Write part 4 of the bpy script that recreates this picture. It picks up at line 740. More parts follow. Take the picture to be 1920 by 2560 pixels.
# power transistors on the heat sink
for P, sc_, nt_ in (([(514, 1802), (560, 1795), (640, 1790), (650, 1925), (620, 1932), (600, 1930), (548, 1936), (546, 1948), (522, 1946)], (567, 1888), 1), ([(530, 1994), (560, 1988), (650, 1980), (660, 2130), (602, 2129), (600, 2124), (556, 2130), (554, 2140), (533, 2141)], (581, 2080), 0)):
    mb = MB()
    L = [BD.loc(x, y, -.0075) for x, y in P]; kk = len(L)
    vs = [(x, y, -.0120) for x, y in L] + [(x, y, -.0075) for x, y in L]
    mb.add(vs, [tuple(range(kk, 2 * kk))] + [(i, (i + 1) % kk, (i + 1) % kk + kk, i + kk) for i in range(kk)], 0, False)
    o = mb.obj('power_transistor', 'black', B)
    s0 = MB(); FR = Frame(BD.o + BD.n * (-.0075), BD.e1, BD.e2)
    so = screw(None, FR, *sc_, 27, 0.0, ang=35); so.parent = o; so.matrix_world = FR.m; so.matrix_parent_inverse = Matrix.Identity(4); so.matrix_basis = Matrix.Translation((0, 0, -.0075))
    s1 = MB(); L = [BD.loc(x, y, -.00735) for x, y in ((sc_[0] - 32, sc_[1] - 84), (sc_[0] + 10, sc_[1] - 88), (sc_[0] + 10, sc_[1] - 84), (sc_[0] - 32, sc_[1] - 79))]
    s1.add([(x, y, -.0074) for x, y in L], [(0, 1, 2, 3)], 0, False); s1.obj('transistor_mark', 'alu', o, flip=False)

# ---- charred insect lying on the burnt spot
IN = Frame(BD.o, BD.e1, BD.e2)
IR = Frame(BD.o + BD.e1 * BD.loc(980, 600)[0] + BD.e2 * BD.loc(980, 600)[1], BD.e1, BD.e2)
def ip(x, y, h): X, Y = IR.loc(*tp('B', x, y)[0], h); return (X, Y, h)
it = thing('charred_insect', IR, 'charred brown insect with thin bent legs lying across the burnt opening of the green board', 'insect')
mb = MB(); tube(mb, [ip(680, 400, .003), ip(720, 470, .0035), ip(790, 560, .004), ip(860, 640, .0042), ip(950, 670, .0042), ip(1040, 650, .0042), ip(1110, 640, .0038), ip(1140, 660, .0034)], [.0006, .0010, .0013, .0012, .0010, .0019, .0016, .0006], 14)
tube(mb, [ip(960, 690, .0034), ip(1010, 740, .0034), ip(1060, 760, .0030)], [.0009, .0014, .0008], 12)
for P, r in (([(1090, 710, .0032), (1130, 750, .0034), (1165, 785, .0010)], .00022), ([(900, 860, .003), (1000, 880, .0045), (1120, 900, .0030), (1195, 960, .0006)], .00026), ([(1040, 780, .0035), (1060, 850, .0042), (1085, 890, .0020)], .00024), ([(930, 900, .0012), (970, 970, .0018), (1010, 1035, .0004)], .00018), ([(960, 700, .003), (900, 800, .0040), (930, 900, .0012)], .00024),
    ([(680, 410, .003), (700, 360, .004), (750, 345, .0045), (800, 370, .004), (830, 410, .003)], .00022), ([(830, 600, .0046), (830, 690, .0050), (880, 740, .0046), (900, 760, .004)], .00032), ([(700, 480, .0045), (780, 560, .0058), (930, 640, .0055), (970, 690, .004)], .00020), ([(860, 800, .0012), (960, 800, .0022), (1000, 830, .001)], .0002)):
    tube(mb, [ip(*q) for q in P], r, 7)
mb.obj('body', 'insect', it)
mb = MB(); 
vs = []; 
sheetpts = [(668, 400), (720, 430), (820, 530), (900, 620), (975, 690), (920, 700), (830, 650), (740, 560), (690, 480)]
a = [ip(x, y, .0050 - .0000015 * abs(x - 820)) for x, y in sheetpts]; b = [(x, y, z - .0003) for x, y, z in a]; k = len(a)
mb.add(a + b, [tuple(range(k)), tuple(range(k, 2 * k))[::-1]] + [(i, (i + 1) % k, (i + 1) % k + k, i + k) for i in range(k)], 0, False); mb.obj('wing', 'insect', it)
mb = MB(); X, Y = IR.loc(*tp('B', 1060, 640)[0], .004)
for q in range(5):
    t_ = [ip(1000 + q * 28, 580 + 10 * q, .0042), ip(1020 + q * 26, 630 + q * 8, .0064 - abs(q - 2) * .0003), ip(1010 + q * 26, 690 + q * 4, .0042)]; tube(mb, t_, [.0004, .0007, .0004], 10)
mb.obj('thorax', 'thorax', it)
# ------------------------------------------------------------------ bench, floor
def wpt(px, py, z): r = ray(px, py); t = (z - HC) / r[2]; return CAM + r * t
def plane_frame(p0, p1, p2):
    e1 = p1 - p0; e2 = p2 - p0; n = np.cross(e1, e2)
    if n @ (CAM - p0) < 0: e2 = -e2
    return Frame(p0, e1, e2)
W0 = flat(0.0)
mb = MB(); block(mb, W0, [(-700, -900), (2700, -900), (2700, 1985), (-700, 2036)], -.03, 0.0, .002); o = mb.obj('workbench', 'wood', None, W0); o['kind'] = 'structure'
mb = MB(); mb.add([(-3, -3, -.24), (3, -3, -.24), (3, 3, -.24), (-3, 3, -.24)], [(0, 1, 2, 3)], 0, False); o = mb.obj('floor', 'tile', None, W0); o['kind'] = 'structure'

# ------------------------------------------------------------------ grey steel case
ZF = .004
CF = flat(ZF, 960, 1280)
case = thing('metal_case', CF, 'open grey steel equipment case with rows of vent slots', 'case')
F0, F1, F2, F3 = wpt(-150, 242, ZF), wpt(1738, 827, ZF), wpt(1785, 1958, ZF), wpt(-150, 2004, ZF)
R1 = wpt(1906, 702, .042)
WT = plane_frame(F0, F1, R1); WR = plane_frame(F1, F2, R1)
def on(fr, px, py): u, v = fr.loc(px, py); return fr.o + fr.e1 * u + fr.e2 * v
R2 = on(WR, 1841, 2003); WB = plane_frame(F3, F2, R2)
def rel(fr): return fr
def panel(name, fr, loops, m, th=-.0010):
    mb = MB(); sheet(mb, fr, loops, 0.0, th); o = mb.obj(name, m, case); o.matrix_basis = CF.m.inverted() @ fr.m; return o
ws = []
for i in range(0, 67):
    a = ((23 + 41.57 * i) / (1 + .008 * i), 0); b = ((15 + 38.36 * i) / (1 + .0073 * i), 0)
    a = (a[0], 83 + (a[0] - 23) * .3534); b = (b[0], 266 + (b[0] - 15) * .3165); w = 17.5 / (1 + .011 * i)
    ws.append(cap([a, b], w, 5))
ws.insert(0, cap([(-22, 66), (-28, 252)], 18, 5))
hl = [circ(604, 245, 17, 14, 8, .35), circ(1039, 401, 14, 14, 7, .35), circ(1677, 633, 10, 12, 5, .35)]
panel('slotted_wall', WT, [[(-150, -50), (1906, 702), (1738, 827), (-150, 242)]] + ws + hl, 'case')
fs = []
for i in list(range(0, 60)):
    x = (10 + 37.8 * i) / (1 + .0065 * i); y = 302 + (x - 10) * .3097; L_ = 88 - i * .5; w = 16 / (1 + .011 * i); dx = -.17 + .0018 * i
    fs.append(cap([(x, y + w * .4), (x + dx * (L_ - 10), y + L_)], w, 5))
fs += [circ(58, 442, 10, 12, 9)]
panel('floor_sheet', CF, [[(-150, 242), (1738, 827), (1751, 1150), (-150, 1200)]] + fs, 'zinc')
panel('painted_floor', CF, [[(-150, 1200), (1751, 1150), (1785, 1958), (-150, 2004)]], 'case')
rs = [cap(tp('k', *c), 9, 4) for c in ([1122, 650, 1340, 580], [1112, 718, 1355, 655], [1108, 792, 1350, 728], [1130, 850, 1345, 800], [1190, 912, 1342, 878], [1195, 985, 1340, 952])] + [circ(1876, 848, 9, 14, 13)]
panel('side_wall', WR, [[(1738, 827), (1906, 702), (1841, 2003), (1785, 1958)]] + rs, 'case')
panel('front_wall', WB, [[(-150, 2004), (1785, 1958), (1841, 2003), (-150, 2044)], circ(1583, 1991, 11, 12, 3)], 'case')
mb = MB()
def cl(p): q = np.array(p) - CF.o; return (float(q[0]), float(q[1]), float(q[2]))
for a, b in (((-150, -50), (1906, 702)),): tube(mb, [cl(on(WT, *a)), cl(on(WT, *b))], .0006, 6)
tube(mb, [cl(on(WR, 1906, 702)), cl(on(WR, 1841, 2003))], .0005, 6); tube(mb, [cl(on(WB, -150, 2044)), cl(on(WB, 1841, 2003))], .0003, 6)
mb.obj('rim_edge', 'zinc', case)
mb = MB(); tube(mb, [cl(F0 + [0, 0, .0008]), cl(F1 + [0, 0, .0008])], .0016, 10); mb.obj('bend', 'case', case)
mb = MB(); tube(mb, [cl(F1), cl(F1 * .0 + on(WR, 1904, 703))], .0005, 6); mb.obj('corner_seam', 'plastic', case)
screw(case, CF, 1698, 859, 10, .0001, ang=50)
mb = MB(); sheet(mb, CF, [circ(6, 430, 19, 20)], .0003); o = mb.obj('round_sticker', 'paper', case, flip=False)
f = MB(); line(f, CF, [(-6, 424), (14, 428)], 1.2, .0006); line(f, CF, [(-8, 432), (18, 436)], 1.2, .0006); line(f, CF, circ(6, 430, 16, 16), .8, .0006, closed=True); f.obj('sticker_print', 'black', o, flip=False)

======

Exactly repeat the lines running from the top of the listing to the line bearing "s1.add([(x, y, -.0074)", both of those lines included, and only them.

■ Answer for this exercise
Write part 4 of the bpy script that recreates this picture. It picks up at line 740. More parts follow. Take the picture to be 1920 by 2560 pixels.
# power transistors on the heat sink
for P, sc_, nt_ in (([(514, 1802), (560, 1795), (640, 1790), (650, 1925), (620, 1932), (600, 1930), (548, 1936), (546, 1948), (522, 1946)], (567, 1888), 1), ([(530, 1994), (560, 1988), (650, 1980), (660, 2130), (602, 2129), (600, 2124), (556, 2130), (554, 2140), (533, 2141)], (581, 2080), 0)):
    mb = MB()
    L = [BD.loc(x, y, -.0075) for x, y in P]; kk = len(L)
    vs = [(x, y, -.0120) for x, y in L] + [(x, y, -.0075) for x, y in L]
    mb.add(vs, [tuple(range(kk, 2 * kk))] + [(i, (i + 1) % kk, (i + 1) % kk + kk, i + kk) for i in range(kk)], 0, False)
    o = mb.obj('power_transistor', 'black', B)
    s0 = MB(); FR = Frame(BD.o + BD.n * (-.0075), BD.e1, BD.e2)
    so = screw(None, FR, *sc_, 27, 0.0, ang=35); so.parent = o; so.matrix_world = FR.m; so.matrix_parent_inverse = Matrix.Identity(4); so.matrix_basis = Matrix.Translation((0, 0, -.0075))
    s1 = MB(); L = [BD.loc(x, y, -.00735) for x, y in ((sc_[0] - 32, sc_[1] - 84), (sc_[0] + 10, sc_[1] - 88), (sc_[0] + 10, sc_[1] - 84), (sc_[0] - 32, sc_[1] - 79))]
    s1.add([(x, y, -.0074) for x, y in L], [(0, 1, 2, 3)], 0, False); s1.obj('transistor_mark', 'alu', o, flip=False)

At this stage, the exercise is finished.